Look through the records that follow. Copy every line containing the word "parts".

◆ ◆ ◆ ◆

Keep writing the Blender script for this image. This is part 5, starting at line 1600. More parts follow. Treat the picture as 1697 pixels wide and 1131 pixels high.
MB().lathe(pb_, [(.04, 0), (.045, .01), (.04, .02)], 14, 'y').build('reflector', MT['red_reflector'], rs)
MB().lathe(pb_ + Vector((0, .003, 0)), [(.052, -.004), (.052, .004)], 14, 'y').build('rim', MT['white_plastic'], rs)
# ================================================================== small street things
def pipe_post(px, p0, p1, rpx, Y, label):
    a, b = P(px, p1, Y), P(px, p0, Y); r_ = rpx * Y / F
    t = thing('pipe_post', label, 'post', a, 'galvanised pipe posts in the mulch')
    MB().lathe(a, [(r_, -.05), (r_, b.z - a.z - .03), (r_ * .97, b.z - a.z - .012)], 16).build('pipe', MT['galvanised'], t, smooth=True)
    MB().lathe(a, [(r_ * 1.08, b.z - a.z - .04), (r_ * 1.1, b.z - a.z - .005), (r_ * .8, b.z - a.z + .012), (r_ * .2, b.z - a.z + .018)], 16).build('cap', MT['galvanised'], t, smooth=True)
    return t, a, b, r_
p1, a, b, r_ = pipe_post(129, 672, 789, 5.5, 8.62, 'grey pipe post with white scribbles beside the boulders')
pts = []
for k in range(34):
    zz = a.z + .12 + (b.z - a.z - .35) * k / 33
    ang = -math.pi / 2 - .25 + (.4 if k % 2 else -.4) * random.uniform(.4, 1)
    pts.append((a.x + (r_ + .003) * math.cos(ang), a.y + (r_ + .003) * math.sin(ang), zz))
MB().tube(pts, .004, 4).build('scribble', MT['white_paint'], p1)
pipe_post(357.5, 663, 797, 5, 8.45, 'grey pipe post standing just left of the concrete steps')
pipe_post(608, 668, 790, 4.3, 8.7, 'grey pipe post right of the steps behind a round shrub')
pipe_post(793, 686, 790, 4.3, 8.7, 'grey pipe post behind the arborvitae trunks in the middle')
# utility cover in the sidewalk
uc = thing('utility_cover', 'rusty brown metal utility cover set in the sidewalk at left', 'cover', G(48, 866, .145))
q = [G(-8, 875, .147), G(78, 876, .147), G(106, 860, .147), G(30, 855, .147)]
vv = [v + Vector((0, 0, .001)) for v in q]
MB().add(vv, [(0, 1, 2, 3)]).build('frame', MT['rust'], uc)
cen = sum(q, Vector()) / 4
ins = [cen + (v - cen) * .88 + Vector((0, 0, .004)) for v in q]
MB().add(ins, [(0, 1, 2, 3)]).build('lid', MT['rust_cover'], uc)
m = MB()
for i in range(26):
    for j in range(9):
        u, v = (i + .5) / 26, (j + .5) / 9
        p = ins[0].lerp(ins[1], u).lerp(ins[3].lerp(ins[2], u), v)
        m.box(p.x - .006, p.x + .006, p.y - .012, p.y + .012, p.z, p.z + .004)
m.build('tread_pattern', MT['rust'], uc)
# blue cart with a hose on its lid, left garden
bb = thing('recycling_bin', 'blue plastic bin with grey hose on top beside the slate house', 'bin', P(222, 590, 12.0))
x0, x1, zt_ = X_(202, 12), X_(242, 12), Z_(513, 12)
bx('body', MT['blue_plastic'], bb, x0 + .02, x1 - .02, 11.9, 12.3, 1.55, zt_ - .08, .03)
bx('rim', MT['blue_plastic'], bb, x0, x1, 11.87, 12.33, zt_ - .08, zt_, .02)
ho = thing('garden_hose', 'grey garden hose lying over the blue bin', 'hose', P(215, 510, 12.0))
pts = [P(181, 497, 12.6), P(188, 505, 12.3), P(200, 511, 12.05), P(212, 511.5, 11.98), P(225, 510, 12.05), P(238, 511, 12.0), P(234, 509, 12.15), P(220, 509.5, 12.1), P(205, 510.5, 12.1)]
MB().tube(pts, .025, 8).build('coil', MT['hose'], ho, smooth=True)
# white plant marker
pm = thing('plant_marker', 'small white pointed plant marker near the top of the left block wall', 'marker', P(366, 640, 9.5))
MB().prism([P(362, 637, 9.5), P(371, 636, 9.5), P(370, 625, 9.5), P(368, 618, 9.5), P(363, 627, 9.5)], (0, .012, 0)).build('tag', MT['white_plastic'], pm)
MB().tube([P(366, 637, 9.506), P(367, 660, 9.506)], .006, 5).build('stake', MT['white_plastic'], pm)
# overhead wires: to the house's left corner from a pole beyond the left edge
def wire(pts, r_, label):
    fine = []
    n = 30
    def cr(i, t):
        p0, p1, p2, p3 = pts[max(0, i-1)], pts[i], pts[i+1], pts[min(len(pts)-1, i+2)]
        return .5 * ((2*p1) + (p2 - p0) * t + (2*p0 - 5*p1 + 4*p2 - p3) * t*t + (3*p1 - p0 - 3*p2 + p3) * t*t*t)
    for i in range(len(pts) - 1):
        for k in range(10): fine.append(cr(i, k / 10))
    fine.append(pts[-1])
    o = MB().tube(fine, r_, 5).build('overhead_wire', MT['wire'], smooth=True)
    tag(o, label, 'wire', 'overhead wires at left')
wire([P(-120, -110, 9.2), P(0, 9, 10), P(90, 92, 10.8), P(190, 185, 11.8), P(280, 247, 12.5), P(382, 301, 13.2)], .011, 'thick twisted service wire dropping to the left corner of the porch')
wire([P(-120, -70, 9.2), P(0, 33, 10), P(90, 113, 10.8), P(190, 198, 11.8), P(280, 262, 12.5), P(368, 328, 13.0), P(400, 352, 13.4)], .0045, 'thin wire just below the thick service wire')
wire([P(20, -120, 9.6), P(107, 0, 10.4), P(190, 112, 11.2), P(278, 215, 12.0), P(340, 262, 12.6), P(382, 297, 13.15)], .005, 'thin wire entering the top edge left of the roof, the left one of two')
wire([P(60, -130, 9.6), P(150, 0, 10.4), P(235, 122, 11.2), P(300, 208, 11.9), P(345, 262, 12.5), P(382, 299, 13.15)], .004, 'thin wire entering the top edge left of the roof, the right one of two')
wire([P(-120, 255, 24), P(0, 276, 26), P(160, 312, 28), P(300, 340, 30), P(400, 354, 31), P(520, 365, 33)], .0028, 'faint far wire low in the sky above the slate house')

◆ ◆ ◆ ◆

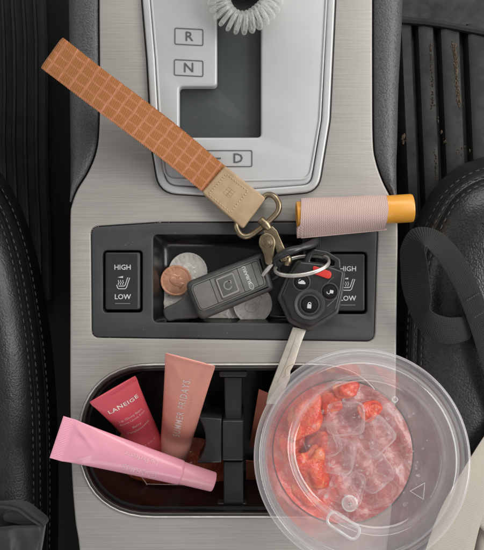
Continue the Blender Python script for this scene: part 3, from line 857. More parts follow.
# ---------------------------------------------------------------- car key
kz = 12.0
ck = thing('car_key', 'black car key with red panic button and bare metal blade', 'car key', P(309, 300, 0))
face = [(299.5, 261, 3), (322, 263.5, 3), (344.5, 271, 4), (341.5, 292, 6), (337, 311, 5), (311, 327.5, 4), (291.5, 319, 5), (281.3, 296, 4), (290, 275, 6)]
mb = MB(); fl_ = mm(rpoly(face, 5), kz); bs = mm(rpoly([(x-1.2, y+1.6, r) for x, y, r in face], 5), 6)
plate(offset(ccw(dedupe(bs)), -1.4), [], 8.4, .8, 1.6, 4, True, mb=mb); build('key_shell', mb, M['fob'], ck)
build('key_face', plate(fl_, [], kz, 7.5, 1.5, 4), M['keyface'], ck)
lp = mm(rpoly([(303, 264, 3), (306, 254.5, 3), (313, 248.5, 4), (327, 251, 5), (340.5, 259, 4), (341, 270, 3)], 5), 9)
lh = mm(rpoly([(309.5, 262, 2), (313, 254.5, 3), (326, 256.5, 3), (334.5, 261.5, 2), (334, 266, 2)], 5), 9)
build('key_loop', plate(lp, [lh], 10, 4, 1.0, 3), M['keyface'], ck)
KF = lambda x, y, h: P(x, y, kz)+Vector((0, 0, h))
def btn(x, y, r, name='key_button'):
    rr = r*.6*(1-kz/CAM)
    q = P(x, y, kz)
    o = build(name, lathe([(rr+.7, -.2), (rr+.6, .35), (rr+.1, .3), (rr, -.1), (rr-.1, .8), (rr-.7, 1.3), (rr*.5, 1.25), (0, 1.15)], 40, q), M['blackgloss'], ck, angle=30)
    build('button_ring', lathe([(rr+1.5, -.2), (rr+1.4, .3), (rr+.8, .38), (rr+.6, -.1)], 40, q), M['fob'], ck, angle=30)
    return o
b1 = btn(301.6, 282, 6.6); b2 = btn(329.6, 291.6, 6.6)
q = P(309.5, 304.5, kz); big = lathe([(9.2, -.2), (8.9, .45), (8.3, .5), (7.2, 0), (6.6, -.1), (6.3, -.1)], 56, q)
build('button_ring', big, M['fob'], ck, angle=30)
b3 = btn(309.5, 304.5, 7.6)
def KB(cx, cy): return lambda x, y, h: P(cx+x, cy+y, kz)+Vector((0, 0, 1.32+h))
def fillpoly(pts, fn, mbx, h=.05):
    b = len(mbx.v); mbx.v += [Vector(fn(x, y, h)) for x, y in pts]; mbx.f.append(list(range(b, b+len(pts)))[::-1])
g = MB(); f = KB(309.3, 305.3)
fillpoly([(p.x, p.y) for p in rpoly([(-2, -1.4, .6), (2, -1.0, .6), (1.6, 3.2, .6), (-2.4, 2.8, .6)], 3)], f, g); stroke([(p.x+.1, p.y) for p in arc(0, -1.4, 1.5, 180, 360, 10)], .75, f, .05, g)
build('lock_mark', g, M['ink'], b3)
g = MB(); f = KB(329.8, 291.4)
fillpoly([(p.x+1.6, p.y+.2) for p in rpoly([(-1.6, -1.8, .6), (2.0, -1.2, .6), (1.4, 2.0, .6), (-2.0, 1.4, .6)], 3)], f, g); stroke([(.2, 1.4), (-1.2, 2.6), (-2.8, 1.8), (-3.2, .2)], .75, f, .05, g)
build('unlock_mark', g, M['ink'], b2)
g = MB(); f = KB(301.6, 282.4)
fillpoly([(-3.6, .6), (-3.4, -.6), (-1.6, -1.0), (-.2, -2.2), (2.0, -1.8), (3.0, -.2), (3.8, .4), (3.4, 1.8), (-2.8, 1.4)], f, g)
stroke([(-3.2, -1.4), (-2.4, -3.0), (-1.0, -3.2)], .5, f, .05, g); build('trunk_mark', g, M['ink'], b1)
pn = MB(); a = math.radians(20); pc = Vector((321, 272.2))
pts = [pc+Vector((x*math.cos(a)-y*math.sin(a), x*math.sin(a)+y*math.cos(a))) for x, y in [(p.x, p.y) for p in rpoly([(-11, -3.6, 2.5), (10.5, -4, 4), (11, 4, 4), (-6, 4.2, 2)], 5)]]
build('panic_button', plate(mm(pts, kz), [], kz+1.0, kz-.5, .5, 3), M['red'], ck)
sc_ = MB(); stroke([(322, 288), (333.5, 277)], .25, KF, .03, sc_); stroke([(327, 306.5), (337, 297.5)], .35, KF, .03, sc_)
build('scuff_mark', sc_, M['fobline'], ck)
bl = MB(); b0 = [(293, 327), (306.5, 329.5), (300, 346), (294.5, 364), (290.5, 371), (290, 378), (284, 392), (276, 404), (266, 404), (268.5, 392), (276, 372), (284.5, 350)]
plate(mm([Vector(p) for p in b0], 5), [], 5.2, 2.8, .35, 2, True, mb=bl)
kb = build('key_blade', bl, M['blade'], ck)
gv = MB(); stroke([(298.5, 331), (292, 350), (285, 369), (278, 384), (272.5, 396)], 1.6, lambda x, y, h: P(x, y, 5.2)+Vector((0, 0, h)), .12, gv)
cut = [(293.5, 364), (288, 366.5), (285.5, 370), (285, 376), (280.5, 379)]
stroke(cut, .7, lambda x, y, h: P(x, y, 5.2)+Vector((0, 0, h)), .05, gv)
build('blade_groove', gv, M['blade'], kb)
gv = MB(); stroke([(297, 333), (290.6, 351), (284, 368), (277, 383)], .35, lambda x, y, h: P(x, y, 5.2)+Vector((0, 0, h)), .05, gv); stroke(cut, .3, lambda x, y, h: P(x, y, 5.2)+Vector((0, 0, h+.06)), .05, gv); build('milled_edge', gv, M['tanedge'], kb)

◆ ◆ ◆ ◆

— The solution —
Keep writing the Blender script for this image. This is part 5, starting at line 1600. More parts follow. Treat the picture as 1697 pixels wide and 1131 pixels high.
Continue the Blender Python script for this scene: part 3, from line 857. More parts follow.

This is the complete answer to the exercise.